>> Start
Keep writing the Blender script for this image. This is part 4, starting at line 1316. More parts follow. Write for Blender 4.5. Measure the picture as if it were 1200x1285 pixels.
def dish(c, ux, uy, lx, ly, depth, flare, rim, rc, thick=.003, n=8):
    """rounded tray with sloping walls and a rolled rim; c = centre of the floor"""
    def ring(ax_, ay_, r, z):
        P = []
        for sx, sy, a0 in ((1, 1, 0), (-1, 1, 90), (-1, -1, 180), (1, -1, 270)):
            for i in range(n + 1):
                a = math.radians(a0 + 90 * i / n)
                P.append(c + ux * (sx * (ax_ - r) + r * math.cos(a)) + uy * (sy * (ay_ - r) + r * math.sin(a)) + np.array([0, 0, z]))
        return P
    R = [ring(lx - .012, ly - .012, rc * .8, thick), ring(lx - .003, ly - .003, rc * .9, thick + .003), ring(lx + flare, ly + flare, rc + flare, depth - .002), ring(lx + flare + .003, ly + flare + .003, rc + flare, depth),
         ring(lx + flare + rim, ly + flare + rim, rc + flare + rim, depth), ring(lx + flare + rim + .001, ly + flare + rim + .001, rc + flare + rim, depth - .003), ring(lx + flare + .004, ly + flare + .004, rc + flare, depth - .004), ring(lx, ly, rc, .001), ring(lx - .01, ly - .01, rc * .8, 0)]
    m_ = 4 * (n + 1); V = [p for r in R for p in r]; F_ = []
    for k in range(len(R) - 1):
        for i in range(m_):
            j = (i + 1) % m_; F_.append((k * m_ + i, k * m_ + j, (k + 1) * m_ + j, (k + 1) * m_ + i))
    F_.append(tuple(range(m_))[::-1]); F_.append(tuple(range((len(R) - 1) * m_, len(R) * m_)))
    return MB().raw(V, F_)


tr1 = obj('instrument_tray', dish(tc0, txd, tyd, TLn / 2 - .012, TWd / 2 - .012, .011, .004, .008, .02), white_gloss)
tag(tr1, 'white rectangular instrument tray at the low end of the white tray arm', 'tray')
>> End
_Job_
Quote the data in full, keeping each word unchanged.

_Full output_
Keep writing the Blender script for this image. This is part 4, starting at line 1316. More parts follow. Write for Blender 4.5. Measure the picture as if it were 1200x1285 pixels.
def dish(c, ux, uy, lx, ly, depth, flare, rim, rc, thick=.003, n=8):
    """rounded tray with sloping walls and a rolled rim; c = centre of the floor"""
    def ring(ax_, ay_, r, z):
        P = []
        for sx, sy, a0 in ((1, 1, 0), (-1, 1, 90), (-1, -1, 180), (1, -1, 270)):
            for i in range(n + 1):
                a = math.radians(a0 + 90 * i / n)
                P.append(c + ux * (sx * (ax_ - r) + r * math.cos(a)) + uy * (sy * (ay_ - r) + r * math.sin(a)) + np.array([0, 0, z]))
        return P
    R = [ring(lx - .012, ly - .012, rc * .8, thick), ring(lx - .003, ly - .003, rc * .9, thick + .003), ring(lx + flare, ly + flare, rc + flare, depth - .002), ring(lx + flare + .003, ly + flare + .003, rc + flare, depth),
         ring(lx + flare + rim, ly + flare + rim, rc + flare + rim, depth), ring(lx + flare + rim + .001, ly + flare + rim + .001, rc + flare + rim, depth - .003), ring(lx + flare + .004, ly + flare + .004, rc + flare, depth - .004), ring(lx, ly, rc, .001), ring(lx - .01, ly - .01, rc * .8, 0)]
    m_ = 4 * (n + 1); V = [p for r in R for p in r]; F_ = []
    for k in range(len(R) - 1):
        for i in range(m_):
            j = (i + 1) % m_; F_.append((k * m_ + i, k * m_ + j, (k + 1) * m_ + j, (k + 1) * m_ + i))
    F_.append(tuple(range(m_))[::-1]); F_.append(tuple(range((len(R) - 1) * m_, len(R) * m_)))
    return MB().raw(V, F_)


tr1 = obj('instrument_tray', dish(tc0, txd, tyd, TLn / 2 - .012, TWd / 2 - .012, .011, .004, .008, .02), white_gloss)
tag(tr1, 'white rectangular instrument tray at the low end of the white tray arm', 'tray')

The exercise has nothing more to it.